• _Directions for this task_: In the material below, find each line holding the string "scene" and copy it.

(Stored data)
○ ○ ○ ○
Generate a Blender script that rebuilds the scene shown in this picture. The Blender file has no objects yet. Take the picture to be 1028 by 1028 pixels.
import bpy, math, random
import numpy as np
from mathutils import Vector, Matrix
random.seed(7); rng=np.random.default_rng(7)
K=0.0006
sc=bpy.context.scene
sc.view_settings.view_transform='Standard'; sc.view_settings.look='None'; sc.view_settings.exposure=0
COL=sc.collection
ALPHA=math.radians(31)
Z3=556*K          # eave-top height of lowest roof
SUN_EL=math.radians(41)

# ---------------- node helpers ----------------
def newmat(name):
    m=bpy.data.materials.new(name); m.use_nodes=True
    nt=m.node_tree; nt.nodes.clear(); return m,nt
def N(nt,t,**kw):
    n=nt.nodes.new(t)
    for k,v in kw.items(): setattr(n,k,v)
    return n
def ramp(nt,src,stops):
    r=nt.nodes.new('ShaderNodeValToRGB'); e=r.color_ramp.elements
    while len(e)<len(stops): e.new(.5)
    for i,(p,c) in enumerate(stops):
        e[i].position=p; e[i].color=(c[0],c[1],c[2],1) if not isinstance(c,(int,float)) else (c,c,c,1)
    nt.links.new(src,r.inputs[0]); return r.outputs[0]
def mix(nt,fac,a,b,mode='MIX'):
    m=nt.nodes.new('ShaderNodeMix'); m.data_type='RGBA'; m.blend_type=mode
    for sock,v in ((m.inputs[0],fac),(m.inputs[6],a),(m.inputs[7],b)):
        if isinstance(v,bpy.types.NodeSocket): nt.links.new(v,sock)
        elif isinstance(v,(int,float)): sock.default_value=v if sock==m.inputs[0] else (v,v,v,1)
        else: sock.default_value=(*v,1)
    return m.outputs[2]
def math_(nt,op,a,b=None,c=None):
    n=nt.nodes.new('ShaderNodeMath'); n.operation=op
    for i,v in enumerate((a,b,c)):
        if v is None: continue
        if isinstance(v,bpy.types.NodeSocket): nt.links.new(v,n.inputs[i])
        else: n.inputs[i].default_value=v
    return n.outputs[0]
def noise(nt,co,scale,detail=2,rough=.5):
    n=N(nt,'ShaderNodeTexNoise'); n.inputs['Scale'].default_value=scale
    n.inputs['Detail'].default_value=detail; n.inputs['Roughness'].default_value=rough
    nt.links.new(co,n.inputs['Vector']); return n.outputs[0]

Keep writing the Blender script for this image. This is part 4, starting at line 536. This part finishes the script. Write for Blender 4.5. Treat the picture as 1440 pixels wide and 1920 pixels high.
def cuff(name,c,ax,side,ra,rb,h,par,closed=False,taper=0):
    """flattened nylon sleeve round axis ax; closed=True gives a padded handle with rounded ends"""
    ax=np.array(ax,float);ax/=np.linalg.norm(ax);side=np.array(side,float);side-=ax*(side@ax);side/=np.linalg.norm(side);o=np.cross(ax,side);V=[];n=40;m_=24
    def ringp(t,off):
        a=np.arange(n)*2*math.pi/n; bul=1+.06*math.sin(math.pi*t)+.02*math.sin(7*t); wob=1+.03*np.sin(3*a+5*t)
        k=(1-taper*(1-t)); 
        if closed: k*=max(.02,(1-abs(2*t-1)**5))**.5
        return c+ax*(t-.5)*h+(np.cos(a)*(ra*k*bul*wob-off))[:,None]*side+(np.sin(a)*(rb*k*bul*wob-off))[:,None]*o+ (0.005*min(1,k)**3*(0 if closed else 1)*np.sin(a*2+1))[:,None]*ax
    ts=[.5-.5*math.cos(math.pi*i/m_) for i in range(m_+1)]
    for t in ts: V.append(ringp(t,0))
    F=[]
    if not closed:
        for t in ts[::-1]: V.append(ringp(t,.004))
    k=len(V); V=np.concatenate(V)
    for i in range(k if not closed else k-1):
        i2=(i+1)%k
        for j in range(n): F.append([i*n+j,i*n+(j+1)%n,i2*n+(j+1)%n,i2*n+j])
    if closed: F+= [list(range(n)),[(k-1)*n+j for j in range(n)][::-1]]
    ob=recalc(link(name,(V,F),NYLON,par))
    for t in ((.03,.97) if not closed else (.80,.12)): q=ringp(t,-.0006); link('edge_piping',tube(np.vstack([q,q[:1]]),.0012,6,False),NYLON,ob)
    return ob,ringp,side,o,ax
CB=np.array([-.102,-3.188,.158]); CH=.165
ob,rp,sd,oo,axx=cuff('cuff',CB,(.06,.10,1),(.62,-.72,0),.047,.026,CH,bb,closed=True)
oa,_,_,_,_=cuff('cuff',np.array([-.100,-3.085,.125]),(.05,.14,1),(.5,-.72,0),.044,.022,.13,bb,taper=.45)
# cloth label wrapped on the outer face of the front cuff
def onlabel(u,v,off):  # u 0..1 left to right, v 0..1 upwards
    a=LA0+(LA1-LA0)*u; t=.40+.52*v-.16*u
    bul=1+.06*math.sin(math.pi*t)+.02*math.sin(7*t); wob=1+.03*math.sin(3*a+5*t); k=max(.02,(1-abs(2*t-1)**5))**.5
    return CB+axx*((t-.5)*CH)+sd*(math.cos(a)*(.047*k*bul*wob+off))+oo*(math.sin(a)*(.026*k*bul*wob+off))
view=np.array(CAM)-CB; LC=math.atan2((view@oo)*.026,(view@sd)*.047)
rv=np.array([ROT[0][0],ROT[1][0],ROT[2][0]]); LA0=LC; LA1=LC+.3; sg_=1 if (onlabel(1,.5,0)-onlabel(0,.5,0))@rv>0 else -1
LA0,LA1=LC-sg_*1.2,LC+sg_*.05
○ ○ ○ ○
• _Full answer_:
Generate a Blender script that rebuilds the scene shown in this picture. The Blender file has no objects yet. Take the picture to be 1028 by 1028 pixels.
sc=bpy.context.scene